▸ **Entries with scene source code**
══════════════════════════════
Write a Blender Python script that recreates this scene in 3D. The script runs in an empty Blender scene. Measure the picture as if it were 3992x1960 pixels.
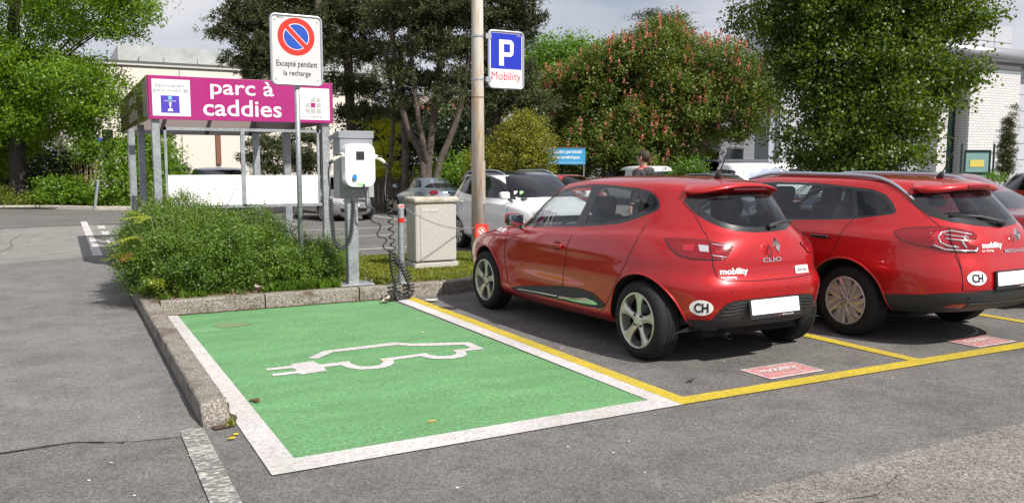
import bpy, bmesh, math, random
import numpy as np
from mathutils import Vector, Matrix
from mathutils.geometry import tessellate_polygon
S = bpy.context.scene
PI = math.pi
rad = math.radians
random.seed(7)
# ---------------------------------------------------------------- camera
cam_data = bpy.data.cameras.new('camera')
cam_data.lens = 29.31
cam_data.sensor_width = 36.0
cam_data.clip_end = 2000.0
cam_data.clip_start = 0.05
cam = bpy.data.objects.new('camera', cam_data)
S.collection.objects.link(cam)
cam.location = (0, 0, 1.54)
cam.rotation_euler = (rad(90 - 5.885), 0, rad(-28.4))
S.camera = cam
# ---------------------------------------------------------------- world, sun, exposure
SUN = Vector((0.30, -0.92, 1.0)).normalized()
sun_el = math.asin(SUN.z)
sun_az = math.atan2(SUN.x, SUN.y)          # from +Y clockwise
w = bpy.data.worlds.new('World'); S.world = w; w.use_nodes = True
nt = w.node_tree; nt.nodes.clear()
N = nt.nodes.new; L = nt.links.new
out = N('ShaderNodeOutputWorld'); bg = N('ShaderNodeBackground')
sky = N('ShaderNodeTexSky'); sky.sky_type = 'NISHITA'; sky.sun_disc = False
sky.sun_elevation = sun_el; sky.sun_rotation = sun_az
sky.air_density = 1.0; sky.dust_density = 1.2; sky.ozone_density = 1.0
tc = N('ShaderNodeTexCoord'); mp = N('ShaderNodeMapping'); mp.inputs['Scale'].default_value = (1.0, 1.0, 2.6)
no = N('ShaderNodeTexNoise'); no.inputs['Scale'].default_value = 2.3; no.inputs['Detail'].default_value = 7; no.inputs['Roughness'].default_value = 0.55
no.inputs['Distortion'].default_value = 0.3
cr = N('ShaderNodeValToRGB'); cr.color_ramp.elements[0].position = 0.30; cr.color_ramp.elements[1].position = 0.50
cr.color_ramp.elements[0].color = (0.42, 0.42, 0.42, 1); cr.color_ramp.elements[1].color = (0.97, 0.97, 0.97, 1)
no2 = N('ShaderNodeTexNoise'); no2.inputs['Scale'].default_value = 4.5; no2.inputs['Detail'].default_value = 6
cc = N('ShaderNodeValToRGB'); cc.color_ramp.elements[0].position = 0.3; cc.color_ramp.elements[1].position = 0.72
cc.color_ramp.elements[0].color = (7.6, 7.9, 9.2, 1); cc.color_ramp.elements[1].color = (10.2, 10.2, 10.7, 1)
mx = N('ShaderNodeMix'); mx.data_type = 'RGBA'
L(tc.outputs['Generated'], mp.inputs['Vector']); L(mp.outputs['Vector'], no.inputs['Vector']); L(mp.outputs['Vector'], no2.inputs['Vector'])
L(no.outputs['Fac'], cr.inputs['Fac']); L(no2.outputs['Fac'], cc.inputs['Fac'])
L(cr.outputs['Color'], mx.inputs['Factor']); L(sky.outputs['Color'], mx.inputs['A']); L(cc.outputs['Color'], mx.inputs['B'])
L(mx.outputs['Result'], bg.inputs['Color']); bg.inputs['Strength'].default_value = 0.063
L(bg.outputs['Background'], out.inputs['Surface'])
sd = bpy.data.lights.new('sun', 'SUN'); sd.energy = 5.0; sd.angle = rad(0.55); sd.color = (1.0, 0.95, 0.88)
sun = bpy.data.objects.new('sun', sd); S.collection.objects.link(sun)
sun.rotation_euler = (-SUN).to_track_quat('-Z', 'Y').to_euler()
sun.location = (0, 0, 30)
S.view_settings.view_transform = 'Standard'; S.view_settings.look = 'None'
S.view_settings.exposure = 0.33; S.view_settings.gamma = 1.0
S.render.engine = 'CYCLES'
S.cycles.max_bounces = 8; S.cycles.transparent_max_bounces = 12; S.cycles.glossy_bounces = 4; S.cycles.transmission_bounces = 6
C = S.collection

# ---------------------------------------------------------------- object helpers
def tag(o, label=None, cat=None, group=None, kind=None):
    if label: o['label'] = label
    if cat: o['category'] = cat
    if group: o['group'] = group
    if kind: o['kind'] = kind
    return o
def empty(name, loc=(0, 0, 0), rz=0, label=None, cat=None, group=None):
    o = bpy.data.objects.new(name, None); C.objects.link(o)
    o.location = loc; o.rotation_euler = (0, 0, rz); o.empty_display_size = 0.2
    return tag(o, label, cat, group)
def link_mesh(name, me, mats, parent=None, smooth=False, bevel=0, loc=None, rot=None, autosmooth=None):
    o = bpy.data.objects.new(name, me); C.objects.link(o)
    if not isinstance(mats, (list, tuple)): mats = [mats]
    for m in mats: me.materials.append(m)
    if smooth: me.polygons.foreach_set('use_smooth', [True] * len(me.polygons))
    if parent is not None: o.parent = parent
    if loc is not None: o.location = loc
    if rot is not None: o.rotation_euler = rot
    if bevel:
        b = o.modifiers.new('bevel', 'BEVEL'); b.width = bevel; b.segments = 2; b.limit_method = 'ANGLE'; b.angle_limit = rad(40)
        b.harden_normals = False
    return o
def copy_tree(o, parent=None):
    c = o.copy(); C.objects.link(c)
    if parent is not None: c.parent = parent
    for ch in list(o.children): copy_tree(ch, c)
    return c
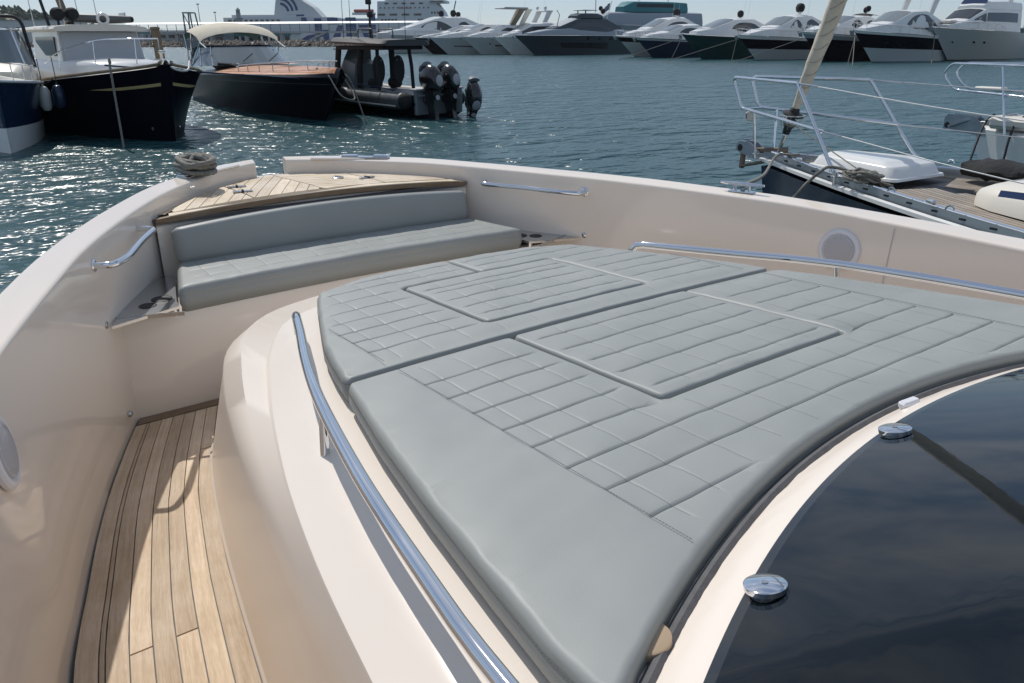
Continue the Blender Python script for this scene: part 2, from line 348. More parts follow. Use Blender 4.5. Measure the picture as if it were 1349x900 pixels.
# ---- bench base / bulkhead
def bx_front(y): return 3.352+.035*max(0, 1-(y/.95)**2)
ys = np.linspace(-1.22, 1.22, 41); r0 = []
mb = MB()
mb.loft([[(bx_front(y), y, DECK-.05) for y in ys], [(bx_front(y), y, DECK+.02) for y in ys], [(bx_front(y)+.004, y, -.325) for y in ys], [(bx_front(y)+.012, y, -.313) for y in ys], [(4.02, y*.72, -.311) for y in ys], [(4.04, y*.72, -.05) for y in ys]])
mb.build('bench_base', 'gel', yacht)
def teak_aft(y): return 3.845+.012*(1-(y/.85)**2)
def cmb(x, y): return .036*max(0, 1-(y/.86)**2)*min(1, max(0, (4.76-x)/.75))
ys = np.linspace(-.862, .862, 31)
mb = MB(); mb.loft([[(teak_aft(y)+.020, y, -.33) for y in ys], [(teak_aft(y)+.012, y, cmb(teak_aft(y), y)-.044) for y in ys], [(teak_aft(y)+.02, y, cmb(teak_aft(y), y)-.036) for y in ys], [(teak_aft(y)+.07, y, cmb(teak_aft(y), y)-.034) for y in ys]]); mb.build('coaming', 'gel', yacht)
# ---- foredeck teak: bed, dark edge, margin plank, chevron planks
fo = [(teak_aft(y), y) for y in np.linspace(-.84, .84, 25)]
arc = [(x, y_in(x)+.004) for x in np.linspace(3.87, 4.69, 26)]
region = fo+[(x, y) for x, y in arc]+[(4.735, .09), (4.735, -.09)]+[(x, -y) for x, y in reversed(arc)]
mb = MB(); mb.prism(region, -.03, -.009); mb.build('foredeck_bed', 'caulk', yacht, smooth=False)
mb = MB(); a = [(teak_aft(y)-.004, y) for y in ys]; b = [(teak_aft(y)+.03, y) for y in ys]
mb.loft([[(p[0], p[1], cmb(*p)-.004) for p in b], [(p[0], p[1], cmb(*p)-.0035) for p in a], [(p[0]+.004, p[1], cmb(*p)-.029) for p in a], [(p[0], p[1], cmb(*p)-.029) for p in b]]); mb.uv = [(v[1], v[2]+v[0]) for v in mb.v]; mb.build('foredeck_edge', 'teak_dark', yacht, sharp=40)
mb = MB(); yy = np.linspace(-.80, .80, 25); mb.prism([(teak_aft(y)-.002, y) for y in yy]+[(teak_aft(y)+.062, y*.985) for y in reversed(yy)], lambda p: cmb(*p)-.010, lambda p: cmb(*p)+.001, uvf=lambda v: (v[1], v[0])); mb.build('margin_plank', 'teak_pale', yacht, smooth=False)
inner = [(teak_aft(y)+.068, y) for y in np.linspace(-.76, .76, 25)]
arc2 = [(x-.02, y_in(x)-.035) for x in np.linspace(3.98, 4.66, 22)]
inner = inner+arc2+[(4.71, .05), (4.71, -.05)]+[(x, -y) for x, y in reversed(arc2)]
def resample_edges(q):
    out_ = []
    for i in range(len(q)):
        a_, b_ = np.array(q[i]), np.array(q[(i+1) % len(q)]); k_ = max(1, int(np.linalg.norm(b_-a_)/.12))
        for j in range(k_): out_.append(a_+(b_-a_)*j/k_)
    return out_
for s in (1, -1):
    half = clip_half(inner, 0, -s, -.003)              # keep s*y >= .003
    th = s*rad(26); d_ = (-math.cos(th), math.sin(th)); nrm = (-d_[1], d_[0])
    ps = [nrm[0]*p[0]+nrm[1]*p[1] for p in half]; w_ = .062
    k0 = math.floor(min(ps)/w_); k1 = math.ceil(max(ps)/w_)
    for k in range(k0, k1+1):
        p = clip_half(clip_half(half, nrm[0], nrm[1], (k+1)*w_-.002), -nrm[0], -nrm[1], -(k*w_+.002))
        for lo, hi in ((None, .366), (.374, None)):      # the hatch joint runs fore and aft
            q = p
            if hi is not None: q = clip_half(q, 0, s, hi) if q else q
            if lo is not None: q = clip_half(q, 0, -s, -lo) if q else q
            if len(q) < 3 or abs(poly_area(q)) < .0008: continue
            if poly_area(q) < 0: q = q[::-1]
            ud = Vector((d_[0], d_[1])); tq = .0008+.0006*random.random(); q = [tuple(p) for p in resample_edges(q)]; mb = MB(); mb.prism(q, lambda p: cmb(*p)-.009, lambda p: cmb(*p)+tq, uvf=lambda v: (v[0]*d_[0]+v[1]*d_[1], v[0]*nrm[0]+v[1]*nrm[1])); mb.build('foredeck_plank', 'teak_pale', yacht, smooth=False)
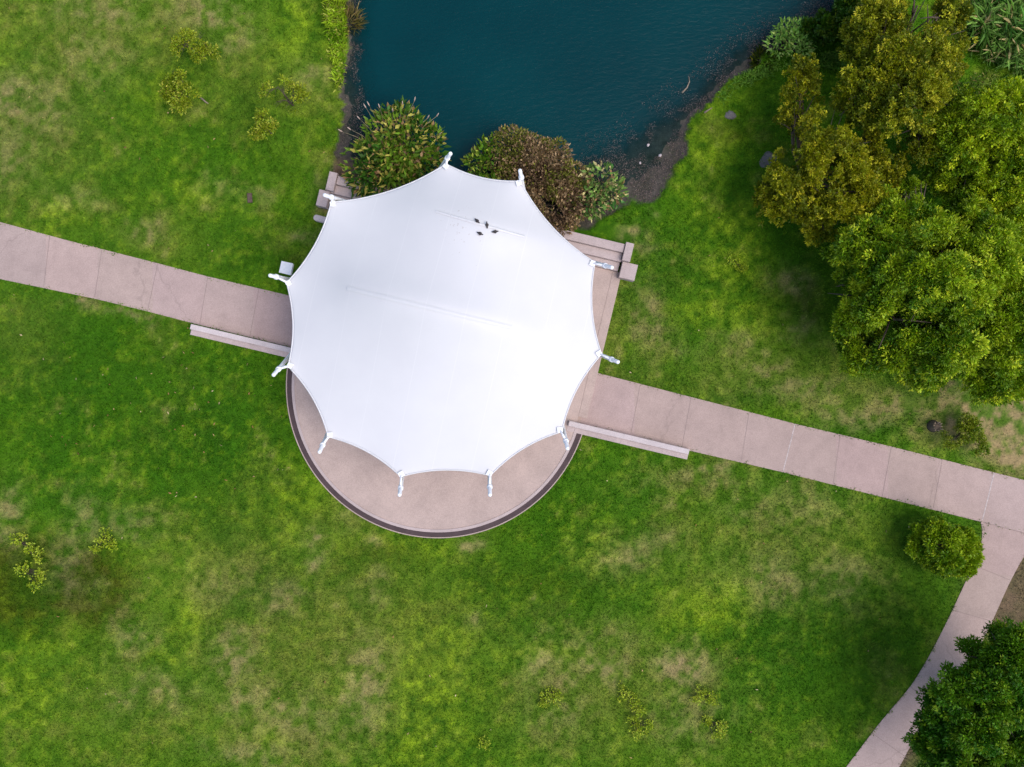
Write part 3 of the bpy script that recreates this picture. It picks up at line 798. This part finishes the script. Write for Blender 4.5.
def trunk_mesh(root, lobes, r0, rng, fork=.35):
    mb = MB()
    base = Vector((root[0], root[1], -.15))
    zt = min(l[2] for l in lobes)
    fk = Vector((root[0] + rng.normal() * .15, root[1] + rng.normal() * .15, max(.5, zt * fork)))
    mb.tube([base, base.lerp(fk, .12) + Vector((0, 0, .05)), base.lerp(fk, .5), fk], [r0 * 1.5, r0 * 1.1, r0 * .95, r0 * .85], 12)
    for (x, y, z, r, fl) in lobes:
        e = Vector((x, y, z + r * .2)); m = fk.lerp(e, .5) + Vector((rng.normal() * .2, rng.normal() * .2, .25))
        mb.tube([fk - Vector((0, 0, .1)), fk.lerp(m, .5), m, e], [r0 * .7, r0 * .55, r0 * .4, r0 * .14], 8)
        for _ in range(6):
            d = Vector(unit(rng.normal(size=3) + np.array([0, 0, .35]))); s = m.lerp(e, rng.random())
            q = Vector((x, y, z)) + Vector((d.x * r, d.y * r, d.z * r * fl)) * rng.uniform(.8, 1.0)
            mb.tube([s, s.lerp(q, .5) + Vector((0, 0, .1)), q], [r0 * .22, r0 * .14, r0 * .04], 6)
    return mb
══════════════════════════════
▸ **Work to be completed**
Copy each line from the data above that includes "this".

▸ **Solution**
Write a Blender Python script that recreates this scene in 3D. The script runs in an empty Blender scene. Measure the picture as if it were 3992x1960 pixels.
Continue the Blender Python script for this scene: part 2, from line 348. More parts follow. Use Blender 4.5. Measure the picture as if it were 1349x900 pixels.
Write part 3 of the bpy script that recreates this picture. It picks up at line 798. This part finishes the script. Write for Blender 4.5.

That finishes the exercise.